Accordingly, recognise how empathic relationships (of differing kinds) ought to function and recognise that whilst sometimes a person can disappear from your life and return in circumstances which are nothing to do with narcissism, it is unusual. Instead, understand that the reappearance of an individual in your life (especially a former romantic partner) is a significant indicator that the individual is a narcissist and that you are experiencing The Blast from the Past Hoover.
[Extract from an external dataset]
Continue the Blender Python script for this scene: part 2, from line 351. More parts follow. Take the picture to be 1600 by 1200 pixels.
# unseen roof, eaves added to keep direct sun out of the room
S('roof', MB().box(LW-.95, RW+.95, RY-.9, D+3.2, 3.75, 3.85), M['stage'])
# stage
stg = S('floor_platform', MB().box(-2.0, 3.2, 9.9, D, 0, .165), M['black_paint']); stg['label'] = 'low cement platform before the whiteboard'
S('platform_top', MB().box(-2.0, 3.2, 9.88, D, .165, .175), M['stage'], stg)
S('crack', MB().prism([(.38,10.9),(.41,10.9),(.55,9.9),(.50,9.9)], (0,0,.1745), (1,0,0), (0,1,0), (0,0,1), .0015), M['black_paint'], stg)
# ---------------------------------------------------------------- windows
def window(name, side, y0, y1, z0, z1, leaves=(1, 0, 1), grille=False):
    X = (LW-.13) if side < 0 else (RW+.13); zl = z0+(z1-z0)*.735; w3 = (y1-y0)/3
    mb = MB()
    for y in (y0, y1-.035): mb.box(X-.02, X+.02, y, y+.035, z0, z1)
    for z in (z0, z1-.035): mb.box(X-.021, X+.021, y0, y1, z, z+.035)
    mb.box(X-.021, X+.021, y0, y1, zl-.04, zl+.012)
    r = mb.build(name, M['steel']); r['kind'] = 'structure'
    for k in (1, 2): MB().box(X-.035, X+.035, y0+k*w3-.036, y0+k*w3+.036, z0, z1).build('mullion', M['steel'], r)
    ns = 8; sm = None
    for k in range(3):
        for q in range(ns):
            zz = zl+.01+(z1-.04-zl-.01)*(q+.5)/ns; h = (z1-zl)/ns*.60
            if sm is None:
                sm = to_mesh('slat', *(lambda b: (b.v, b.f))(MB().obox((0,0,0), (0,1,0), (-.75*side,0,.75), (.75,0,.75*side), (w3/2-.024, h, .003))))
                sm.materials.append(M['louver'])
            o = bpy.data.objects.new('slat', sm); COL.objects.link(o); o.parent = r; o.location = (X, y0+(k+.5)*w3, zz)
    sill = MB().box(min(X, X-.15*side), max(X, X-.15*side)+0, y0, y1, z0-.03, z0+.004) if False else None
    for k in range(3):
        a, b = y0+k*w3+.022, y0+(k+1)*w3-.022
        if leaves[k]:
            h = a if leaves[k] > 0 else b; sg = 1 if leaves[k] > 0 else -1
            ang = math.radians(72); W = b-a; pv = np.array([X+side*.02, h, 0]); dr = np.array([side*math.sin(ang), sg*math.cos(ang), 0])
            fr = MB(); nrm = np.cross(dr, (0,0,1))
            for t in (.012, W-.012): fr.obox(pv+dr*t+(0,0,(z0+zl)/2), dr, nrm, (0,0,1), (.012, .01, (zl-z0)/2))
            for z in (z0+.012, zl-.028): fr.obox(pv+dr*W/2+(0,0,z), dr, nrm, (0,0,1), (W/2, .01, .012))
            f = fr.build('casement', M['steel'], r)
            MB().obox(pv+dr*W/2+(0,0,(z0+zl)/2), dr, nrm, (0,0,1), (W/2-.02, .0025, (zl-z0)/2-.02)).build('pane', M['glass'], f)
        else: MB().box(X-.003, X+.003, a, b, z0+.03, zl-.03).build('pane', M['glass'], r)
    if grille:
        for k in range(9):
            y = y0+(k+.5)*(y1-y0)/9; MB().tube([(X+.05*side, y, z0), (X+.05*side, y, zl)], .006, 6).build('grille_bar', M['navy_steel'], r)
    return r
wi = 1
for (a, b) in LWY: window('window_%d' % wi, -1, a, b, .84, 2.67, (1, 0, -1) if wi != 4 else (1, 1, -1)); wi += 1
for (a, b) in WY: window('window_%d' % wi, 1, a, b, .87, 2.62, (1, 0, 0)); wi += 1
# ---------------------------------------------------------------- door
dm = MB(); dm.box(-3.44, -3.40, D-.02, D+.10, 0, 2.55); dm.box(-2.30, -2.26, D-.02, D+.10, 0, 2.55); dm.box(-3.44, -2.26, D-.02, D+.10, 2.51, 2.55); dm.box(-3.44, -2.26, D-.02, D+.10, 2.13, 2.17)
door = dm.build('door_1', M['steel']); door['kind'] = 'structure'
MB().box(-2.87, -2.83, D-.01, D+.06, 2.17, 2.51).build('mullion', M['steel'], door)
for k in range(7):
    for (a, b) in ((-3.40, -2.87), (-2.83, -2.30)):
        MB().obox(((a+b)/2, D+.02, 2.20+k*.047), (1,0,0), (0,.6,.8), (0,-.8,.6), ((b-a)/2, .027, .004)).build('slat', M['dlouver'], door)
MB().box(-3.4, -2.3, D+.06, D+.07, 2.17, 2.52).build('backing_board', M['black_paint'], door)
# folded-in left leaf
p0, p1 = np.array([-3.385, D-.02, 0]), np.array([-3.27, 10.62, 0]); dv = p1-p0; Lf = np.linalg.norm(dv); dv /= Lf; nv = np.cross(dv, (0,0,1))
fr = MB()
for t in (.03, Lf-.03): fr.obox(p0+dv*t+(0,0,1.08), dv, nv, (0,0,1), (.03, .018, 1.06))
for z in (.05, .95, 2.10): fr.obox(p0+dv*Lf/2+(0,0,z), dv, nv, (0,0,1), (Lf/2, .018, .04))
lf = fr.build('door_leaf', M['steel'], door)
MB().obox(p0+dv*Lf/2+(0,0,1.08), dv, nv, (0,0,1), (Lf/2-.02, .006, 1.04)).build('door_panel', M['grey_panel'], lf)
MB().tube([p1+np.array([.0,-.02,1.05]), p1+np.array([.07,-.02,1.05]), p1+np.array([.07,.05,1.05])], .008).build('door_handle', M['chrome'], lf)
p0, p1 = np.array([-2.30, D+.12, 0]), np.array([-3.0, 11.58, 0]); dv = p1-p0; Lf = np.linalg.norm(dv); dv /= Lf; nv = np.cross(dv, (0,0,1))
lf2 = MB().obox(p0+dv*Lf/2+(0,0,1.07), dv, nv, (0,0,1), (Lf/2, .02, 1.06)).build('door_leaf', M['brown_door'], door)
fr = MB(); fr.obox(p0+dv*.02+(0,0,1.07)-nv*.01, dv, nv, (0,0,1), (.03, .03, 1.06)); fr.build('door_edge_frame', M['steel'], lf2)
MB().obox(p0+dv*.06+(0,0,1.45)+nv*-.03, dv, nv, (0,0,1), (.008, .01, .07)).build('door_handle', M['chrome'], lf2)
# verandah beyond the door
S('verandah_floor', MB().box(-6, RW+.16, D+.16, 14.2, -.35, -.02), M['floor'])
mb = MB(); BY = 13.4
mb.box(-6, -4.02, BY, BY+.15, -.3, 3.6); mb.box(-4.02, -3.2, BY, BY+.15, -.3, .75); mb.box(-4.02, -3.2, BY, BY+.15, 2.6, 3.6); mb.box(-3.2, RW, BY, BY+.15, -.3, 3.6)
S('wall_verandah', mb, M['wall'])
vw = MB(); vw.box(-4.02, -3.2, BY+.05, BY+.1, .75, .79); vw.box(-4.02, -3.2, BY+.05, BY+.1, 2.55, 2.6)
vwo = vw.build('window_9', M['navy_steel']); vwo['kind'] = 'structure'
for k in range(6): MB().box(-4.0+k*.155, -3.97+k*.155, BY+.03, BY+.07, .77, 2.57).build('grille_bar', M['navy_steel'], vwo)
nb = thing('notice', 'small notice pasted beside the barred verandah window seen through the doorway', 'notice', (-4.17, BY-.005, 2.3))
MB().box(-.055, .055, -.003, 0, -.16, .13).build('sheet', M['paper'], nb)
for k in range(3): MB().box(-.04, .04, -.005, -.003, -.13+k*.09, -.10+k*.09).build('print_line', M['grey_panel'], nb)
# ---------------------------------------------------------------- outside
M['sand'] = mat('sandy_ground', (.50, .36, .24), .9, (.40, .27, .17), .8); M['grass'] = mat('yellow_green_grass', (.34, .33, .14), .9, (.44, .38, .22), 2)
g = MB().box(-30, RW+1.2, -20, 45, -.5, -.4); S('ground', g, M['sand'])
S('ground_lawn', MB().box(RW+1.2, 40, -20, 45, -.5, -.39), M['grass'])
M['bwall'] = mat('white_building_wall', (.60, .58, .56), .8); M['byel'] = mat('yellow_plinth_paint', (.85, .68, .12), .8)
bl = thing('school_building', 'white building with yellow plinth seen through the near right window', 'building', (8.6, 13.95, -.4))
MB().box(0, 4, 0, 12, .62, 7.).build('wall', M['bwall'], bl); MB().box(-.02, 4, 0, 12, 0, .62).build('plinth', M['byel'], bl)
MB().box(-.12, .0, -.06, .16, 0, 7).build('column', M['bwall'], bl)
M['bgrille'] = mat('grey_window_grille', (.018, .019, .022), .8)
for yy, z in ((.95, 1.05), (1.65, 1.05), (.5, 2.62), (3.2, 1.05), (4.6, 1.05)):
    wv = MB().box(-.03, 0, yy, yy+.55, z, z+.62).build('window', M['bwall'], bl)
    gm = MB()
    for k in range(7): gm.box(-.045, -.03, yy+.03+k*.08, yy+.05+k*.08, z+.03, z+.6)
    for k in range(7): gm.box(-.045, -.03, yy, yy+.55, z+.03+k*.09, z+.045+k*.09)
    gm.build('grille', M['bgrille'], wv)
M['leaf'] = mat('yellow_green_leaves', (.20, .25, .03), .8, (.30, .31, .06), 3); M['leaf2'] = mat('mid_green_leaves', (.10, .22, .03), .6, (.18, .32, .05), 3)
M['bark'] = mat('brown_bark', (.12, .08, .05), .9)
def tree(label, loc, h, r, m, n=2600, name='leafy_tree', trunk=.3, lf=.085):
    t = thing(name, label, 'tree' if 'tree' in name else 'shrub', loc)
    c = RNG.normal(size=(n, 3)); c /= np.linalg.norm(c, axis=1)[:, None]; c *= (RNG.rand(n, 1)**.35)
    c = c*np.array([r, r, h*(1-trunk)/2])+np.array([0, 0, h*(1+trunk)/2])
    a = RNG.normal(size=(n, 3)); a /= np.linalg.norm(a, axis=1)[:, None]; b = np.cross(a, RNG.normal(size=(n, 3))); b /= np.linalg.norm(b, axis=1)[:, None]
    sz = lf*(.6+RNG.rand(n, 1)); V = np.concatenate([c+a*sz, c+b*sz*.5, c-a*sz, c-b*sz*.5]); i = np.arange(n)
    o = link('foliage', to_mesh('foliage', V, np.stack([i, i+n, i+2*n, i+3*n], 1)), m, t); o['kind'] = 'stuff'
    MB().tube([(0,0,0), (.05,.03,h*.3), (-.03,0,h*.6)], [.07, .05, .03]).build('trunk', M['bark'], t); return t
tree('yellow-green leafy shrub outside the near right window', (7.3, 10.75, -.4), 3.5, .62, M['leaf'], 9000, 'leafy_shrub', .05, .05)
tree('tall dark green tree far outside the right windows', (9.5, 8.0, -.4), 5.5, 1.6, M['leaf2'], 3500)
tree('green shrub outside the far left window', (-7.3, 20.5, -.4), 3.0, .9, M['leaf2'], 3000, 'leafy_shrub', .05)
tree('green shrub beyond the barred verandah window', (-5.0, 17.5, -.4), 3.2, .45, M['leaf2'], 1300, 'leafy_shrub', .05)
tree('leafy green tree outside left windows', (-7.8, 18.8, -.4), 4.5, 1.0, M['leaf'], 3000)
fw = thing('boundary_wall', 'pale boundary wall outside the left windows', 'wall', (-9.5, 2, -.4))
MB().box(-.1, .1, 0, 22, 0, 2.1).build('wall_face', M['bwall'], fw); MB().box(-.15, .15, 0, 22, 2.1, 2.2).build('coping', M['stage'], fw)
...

Part Two will examine why the confirmed narcissist uses this type of hoover, what causes it and the various forms by which it manifests.

 

4 thoughts on “The Blast From the Past Hoover : Part One

  1. lonerose99 says:

    What happens when you hear from a narcissist who was a romantic partner in the past, who texts you out of nowhere to tell you that a good friend of his has passed? No reply? I knew the person too several years ago thru the narcissist…. Do I reply with a condolence, or do I ignore? I fear he will try to suck me into his vortex because he has used a random thing before and done that… On the other hand do I say sorry to hear about your friend and leave it be after that, even though he would say something else?

    1. HG Tudor says:

      You are dealing with a narcissist, you should be applying no contact. No reply and then change your number.

  2. Ciara says:

    Recently, a guy from my past looked me up on Facebook and called me. He asked could he call me about doing some yard work. No, I’ll call you. Within a week he was knocking on my door at 9:00p.m. (He remembered where I lived) opens the door and say why did you come over. Him: I messaged you and called like a hundred times. Me: don’t ever come over here without me inviting and if I don’t answer your calls, that means I don’t want to be bothered. I had company but it didn’t matter to him. We had a huge argument ;Keep in mind I hadn’t seen nor heard from him in 10 years. What do we have to argue about? Nothing! I hadn’t heard from him since and glad about it. I don’t know if he is a narcissist, but reading your articles sounds like he is a lesser a narc.

  3. Duchessbea says:

    Excellent article. Thank you HG. Currently going through a benign hoover. Following your advice to a T. I don’t know if it is because I am ignoring him, that it is getting to him or what. Or he is not getting the attention that he wants from the IPPS. Anyway, will continue to follow your advice. Thank you HG.